Go through the data below. List every line that holds the word "this".

::: Data block

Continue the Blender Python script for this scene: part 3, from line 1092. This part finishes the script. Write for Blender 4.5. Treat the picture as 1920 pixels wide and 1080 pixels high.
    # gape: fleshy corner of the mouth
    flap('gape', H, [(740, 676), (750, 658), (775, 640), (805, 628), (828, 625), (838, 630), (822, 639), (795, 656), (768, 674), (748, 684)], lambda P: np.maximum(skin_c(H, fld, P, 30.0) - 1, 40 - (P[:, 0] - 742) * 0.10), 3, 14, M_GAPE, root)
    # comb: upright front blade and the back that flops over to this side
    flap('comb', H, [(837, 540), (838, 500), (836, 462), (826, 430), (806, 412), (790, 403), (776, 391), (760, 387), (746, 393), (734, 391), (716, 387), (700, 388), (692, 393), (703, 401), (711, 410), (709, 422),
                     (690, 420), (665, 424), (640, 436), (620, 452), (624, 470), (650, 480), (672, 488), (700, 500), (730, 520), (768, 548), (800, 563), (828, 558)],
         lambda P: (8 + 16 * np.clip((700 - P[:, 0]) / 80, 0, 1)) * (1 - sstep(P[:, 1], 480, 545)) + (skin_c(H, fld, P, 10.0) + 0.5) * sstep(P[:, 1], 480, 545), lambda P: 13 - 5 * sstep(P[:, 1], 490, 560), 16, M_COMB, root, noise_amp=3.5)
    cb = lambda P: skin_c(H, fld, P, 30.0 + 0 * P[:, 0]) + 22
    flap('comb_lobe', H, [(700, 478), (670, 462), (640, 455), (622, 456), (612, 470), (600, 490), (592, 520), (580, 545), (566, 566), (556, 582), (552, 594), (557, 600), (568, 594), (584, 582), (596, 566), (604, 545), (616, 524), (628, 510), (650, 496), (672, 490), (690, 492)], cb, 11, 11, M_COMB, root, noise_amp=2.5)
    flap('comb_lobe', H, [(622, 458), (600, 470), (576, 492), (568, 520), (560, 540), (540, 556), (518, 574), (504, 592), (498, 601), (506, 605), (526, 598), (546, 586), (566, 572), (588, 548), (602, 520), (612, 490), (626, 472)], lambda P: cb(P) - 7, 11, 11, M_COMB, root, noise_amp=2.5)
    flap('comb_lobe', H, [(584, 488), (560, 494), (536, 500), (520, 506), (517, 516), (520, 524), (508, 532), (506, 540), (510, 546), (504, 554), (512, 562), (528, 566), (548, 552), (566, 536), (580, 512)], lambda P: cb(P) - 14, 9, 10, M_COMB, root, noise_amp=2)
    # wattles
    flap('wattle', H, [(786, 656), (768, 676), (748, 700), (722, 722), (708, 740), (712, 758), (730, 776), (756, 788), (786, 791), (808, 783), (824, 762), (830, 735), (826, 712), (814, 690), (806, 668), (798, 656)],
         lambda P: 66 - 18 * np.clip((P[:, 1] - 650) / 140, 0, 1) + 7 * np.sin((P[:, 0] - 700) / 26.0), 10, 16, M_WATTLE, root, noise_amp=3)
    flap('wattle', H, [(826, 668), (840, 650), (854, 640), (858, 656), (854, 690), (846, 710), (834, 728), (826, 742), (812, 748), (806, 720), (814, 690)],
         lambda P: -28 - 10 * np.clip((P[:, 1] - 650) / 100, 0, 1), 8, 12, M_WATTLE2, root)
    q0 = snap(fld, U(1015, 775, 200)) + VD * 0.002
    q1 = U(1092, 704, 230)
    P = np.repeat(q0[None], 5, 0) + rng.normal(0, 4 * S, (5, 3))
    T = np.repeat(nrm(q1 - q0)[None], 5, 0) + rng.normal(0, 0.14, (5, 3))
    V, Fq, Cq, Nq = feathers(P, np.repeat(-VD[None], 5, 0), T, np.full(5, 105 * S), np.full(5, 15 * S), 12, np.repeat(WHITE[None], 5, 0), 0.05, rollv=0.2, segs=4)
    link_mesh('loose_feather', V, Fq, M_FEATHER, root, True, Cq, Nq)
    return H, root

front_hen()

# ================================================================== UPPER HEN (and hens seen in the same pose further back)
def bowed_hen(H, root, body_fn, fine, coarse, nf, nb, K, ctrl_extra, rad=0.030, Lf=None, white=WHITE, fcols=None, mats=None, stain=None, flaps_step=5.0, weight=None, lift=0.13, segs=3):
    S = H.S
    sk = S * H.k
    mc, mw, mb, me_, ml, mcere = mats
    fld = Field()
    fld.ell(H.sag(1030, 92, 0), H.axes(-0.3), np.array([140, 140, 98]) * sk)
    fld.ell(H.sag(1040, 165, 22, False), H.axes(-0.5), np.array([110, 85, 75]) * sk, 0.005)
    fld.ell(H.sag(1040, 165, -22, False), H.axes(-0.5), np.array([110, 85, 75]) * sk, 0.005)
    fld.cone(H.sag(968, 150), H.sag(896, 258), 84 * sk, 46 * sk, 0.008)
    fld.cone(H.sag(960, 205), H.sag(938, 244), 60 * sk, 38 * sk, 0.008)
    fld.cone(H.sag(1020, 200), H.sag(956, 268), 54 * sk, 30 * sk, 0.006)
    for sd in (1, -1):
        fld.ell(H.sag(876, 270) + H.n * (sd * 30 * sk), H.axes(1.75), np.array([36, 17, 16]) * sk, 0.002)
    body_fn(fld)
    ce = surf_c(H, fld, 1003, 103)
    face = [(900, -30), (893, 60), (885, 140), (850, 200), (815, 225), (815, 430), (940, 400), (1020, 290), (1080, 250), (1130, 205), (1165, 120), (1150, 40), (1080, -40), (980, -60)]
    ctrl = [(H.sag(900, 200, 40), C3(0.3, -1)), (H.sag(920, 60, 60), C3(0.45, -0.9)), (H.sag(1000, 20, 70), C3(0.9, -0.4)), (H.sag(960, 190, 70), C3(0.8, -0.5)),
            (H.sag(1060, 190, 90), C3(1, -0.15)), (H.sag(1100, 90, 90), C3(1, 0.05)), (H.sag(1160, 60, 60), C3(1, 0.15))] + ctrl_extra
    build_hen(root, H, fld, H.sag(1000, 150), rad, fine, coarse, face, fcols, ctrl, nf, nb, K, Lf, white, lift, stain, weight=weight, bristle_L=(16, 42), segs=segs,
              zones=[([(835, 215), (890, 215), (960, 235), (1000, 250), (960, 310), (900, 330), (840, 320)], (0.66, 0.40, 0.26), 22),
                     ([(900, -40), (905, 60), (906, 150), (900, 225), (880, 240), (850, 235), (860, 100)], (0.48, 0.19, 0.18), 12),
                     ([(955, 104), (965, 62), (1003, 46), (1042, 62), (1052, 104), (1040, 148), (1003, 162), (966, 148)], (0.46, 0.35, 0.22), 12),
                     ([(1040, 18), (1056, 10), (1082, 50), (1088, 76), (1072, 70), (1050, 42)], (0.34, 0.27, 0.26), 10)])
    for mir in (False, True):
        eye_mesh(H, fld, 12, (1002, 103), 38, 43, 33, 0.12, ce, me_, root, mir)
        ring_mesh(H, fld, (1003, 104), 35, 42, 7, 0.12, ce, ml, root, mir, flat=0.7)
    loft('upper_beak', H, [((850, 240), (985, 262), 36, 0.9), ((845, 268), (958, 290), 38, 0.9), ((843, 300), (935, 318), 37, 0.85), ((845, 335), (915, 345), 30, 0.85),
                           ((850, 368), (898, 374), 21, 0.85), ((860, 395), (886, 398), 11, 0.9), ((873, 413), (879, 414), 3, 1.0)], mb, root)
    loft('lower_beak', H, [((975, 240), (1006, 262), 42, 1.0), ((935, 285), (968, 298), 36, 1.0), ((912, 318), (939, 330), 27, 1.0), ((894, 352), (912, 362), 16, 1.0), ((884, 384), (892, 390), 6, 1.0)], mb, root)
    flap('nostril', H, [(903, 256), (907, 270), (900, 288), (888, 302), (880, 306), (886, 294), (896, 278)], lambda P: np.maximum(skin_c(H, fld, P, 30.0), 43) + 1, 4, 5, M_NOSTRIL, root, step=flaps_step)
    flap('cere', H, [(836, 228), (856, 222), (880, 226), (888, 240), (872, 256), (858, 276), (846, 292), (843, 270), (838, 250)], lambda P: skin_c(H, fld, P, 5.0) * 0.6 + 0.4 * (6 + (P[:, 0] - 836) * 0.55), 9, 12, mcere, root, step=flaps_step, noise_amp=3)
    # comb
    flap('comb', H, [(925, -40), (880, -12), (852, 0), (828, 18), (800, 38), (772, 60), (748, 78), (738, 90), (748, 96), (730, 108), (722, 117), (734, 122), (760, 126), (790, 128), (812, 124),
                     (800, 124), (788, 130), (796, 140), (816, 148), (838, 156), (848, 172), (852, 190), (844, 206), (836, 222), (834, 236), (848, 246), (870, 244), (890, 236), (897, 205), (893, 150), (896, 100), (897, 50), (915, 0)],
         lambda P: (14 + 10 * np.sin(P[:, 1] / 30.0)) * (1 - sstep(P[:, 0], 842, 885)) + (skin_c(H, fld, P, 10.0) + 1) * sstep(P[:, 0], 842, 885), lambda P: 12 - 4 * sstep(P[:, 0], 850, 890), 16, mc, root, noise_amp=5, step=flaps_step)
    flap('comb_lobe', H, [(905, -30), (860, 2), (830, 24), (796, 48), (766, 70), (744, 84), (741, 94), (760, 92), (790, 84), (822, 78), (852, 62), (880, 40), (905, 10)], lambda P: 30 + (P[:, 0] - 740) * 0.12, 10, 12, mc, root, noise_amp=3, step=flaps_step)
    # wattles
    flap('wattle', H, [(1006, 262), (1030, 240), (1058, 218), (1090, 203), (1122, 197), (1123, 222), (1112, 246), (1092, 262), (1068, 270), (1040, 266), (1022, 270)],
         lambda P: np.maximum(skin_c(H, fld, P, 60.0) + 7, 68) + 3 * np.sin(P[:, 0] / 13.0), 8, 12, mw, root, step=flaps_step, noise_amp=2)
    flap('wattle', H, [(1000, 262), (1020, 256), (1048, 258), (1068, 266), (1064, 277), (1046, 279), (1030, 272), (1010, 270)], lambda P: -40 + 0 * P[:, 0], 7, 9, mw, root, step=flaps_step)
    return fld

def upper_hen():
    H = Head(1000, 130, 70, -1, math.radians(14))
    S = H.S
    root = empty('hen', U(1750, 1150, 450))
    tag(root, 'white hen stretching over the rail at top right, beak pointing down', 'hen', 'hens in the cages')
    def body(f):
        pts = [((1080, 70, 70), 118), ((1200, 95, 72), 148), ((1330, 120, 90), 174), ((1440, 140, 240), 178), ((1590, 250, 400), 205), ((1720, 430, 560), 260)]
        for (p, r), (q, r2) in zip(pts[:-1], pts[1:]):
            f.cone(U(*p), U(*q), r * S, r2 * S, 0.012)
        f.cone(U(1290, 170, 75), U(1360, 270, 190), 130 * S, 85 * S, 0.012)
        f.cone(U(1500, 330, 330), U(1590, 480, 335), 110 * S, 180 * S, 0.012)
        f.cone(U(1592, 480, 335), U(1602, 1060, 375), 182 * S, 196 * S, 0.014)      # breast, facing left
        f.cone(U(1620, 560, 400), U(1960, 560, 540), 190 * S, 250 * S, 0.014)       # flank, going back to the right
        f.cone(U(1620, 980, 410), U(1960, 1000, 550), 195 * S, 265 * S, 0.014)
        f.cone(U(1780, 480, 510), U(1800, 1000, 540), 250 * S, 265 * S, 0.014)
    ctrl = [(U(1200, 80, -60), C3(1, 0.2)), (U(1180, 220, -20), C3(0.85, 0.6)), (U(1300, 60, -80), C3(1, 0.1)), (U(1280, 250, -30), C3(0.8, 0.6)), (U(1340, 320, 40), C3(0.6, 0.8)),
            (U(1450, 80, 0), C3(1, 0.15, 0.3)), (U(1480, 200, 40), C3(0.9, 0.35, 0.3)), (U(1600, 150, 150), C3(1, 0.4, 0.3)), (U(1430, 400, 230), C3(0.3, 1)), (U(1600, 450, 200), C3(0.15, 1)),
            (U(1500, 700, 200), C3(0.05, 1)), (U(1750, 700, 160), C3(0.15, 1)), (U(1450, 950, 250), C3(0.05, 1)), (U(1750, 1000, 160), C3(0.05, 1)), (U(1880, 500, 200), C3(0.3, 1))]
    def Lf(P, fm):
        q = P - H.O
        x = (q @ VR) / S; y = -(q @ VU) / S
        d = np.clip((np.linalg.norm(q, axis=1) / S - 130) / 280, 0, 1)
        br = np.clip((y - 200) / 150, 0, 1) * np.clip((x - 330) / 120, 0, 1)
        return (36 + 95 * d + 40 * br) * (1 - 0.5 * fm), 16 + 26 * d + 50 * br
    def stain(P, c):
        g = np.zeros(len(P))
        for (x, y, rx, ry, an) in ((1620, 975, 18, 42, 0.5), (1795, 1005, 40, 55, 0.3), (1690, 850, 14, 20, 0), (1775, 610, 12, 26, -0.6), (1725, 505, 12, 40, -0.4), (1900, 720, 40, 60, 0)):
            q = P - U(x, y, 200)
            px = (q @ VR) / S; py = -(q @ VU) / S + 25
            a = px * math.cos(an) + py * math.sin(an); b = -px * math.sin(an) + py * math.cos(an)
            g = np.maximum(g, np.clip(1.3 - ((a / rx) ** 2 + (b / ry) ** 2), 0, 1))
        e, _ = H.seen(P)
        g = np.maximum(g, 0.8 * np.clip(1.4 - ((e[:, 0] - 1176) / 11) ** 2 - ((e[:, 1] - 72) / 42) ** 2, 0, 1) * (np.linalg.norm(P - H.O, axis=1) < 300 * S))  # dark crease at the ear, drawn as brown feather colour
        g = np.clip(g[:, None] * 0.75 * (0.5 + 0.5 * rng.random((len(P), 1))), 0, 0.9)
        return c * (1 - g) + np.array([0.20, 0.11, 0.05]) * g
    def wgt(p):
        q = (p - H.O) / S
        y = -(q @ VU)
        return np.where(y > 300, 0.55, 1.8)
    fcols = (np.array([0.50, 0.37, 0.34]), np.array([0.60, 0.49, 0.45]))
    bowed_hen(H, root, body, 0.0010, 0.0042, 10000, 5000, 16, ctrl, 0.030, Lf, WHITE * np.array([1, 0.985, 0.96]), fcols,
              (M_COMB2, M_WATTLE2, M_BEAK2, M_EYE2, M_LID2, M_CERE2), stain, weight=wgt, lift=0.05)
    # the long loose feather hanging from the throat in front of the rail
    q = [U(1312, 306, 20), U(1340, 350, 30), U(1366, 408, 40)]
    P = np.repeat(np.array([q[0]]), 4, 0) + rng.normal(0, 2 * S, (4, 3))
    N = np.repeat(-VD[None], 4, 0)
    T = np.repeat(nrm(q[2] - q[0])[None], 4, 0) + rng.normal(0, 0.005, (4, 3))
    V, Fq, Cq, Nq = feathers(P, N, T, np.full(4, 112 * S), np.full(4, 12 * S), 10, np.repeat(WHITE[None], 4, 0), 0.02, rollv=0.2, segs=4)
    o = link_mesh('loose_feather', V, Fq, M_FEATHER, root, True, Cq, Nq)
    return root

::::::

§ Final result
Continue the Blender Python script for this scene: part 3, from line 1092. This part finishes the script. Write for Blender 4.5. Treat the picture as 1920 pixels wide and 1080 pixels high.
    # comb: upright front blade and the back that flops over to this side